Credit Suisse’s new chairman, António Horta-Osório, is still skirting around one of his biggest challenges in turning the bank around: reining in its free-wheeling culture, finews.com senior contributor Katharina Bart writes.

It’s hard to glean anything from António Horta-Osório’s inaugural interview as chairman of Credit Suisse – except that he would have been a perfect fit for the diplomatic corps. There is nary a careless word or misstep in his first Swiss foray.

Like a true diplomat, what the 57-year-old Portuguese-British executive leaves unsaid is more important than what he does say. Horta-Osório is grappling with Credit Suisse’s culture. At the best of times, the 165-year-old Swiss lender has won client loyalty (and revenue) by fostering entrepreneurial risk-taking. At the worst of times, it has become embroiled in embarrassing and costly failures such as Greensill and Archegos.

One Size Fits All?

«I expect everyone to act as a team and over time for a new culture to emerge – one of working together,» he says. Good luck with that, Sir Tónio! Cultural divides and identities run deep at Credit Suisse, and Horta-Osório has lost some momentum by avoiding a call to arms.

The simplest illustration of this is millennial investment bankers who still refer to themselves as with «First Boston» despite the brand being buried by Credit Suisse 15 years ago. The moniker died after ex-CSFB CEO John Mack branded it a «giant casino», valuing speculative bets and bonuses over long-term profits.

Greensill is the latest manifestation of this attitude, with a «one-bank» twist. A Credit Suisse asset manager seized the opportunity to pick David Solo’s brain in 2017. He was rewarded with an introduction to Greensill Capital. Credit Suisse’s business with Greensill eventually expanded to $10.1 billion in funds; founder-CEO Lex Greensill as a wealth management client; and an «in» for the U.K. company’s planned stock-listing, then touted at up to $7 billion (behind paywall).

Risk On Or Off

Horta-Osório knows a distinctive capital markets culture from two years in Goldman Sachs’ corporate finance department in London and New York during the roaring 1990s. So why is he so vague about how he plans to tackle Credit Suisse’s cultural issues, one of three key problems he identified nine weeks ago?

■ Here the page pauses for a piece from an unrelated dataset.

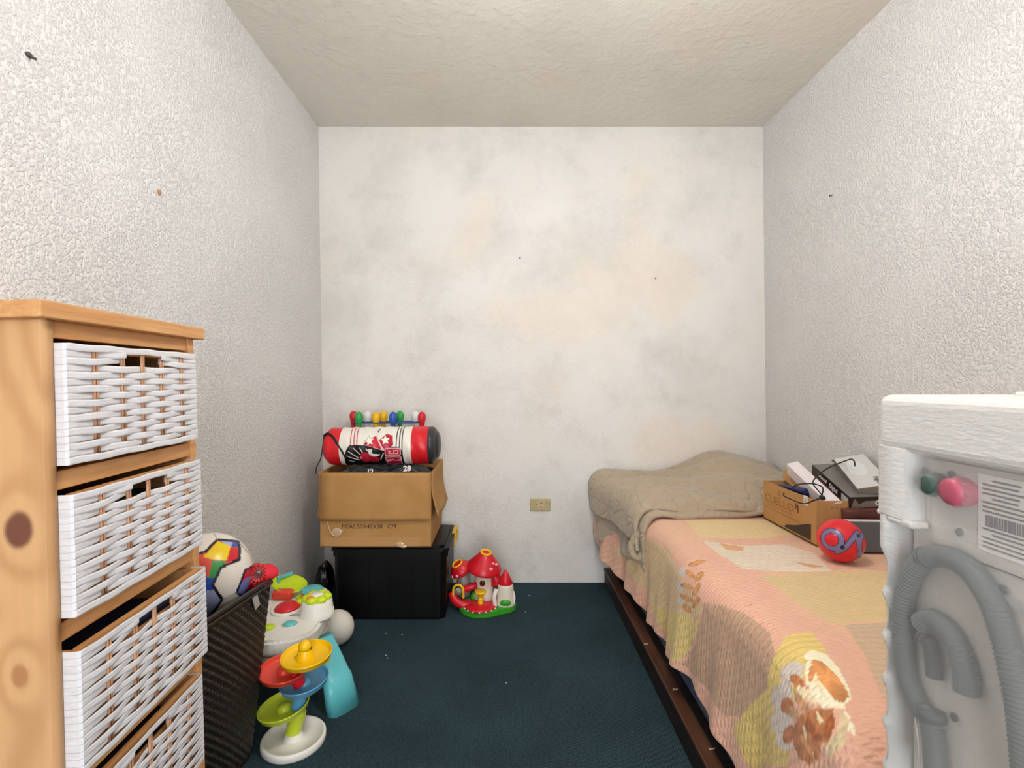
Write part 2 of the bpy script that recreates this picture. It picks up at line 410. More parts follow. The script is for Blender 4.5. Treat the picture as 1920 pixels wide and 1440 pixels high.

The first reason is that Credit Suisse is still battening down the hatches, and Horta-Osório’s sanguine remarks belie the gravity of the bank’s situation. It has already locked down its risk as it reviews how Greensill, then Archegos could have happened.

Investors should look for how Horta-Osório and Richard Meddings, who is standing in as the board’s risk overseer and himself an ex-CSFB banker, take their feet of the brake pedal and allow bigger bets – chiefly in markets, but also in Asia as well as the wider wealth management arm’s lending – to go through.

Shareholder Mix

The second, even more delicate issue is Qatar, which as Credit Suisse’s shareholder has been the driving force behind its risk-taking since 2008-09. The emirate’s backing in a swift cap hike in April will complicate efforts to slash risk even more drastically, especially in its markets division but also in lending to wealthy clients.

Handily for Horta-Osório, he already knows two top-five Credit Suisse shareholders – Natixis-owned Harris Associates and Blackrock – very well; they are the largest investors at Lloyds, which he ran until nine weeks ago. 

Squaring the Circle

A Credit Suisse banker once compared wandering the bank’s hallowed halls to a collection of circuses. Each was entertaining and engaging in its own way, but with no big top lending the whole thing an identity. Horta-Osório’s mission is to square the circle of finding and cultivating a common culture without choking off innovation.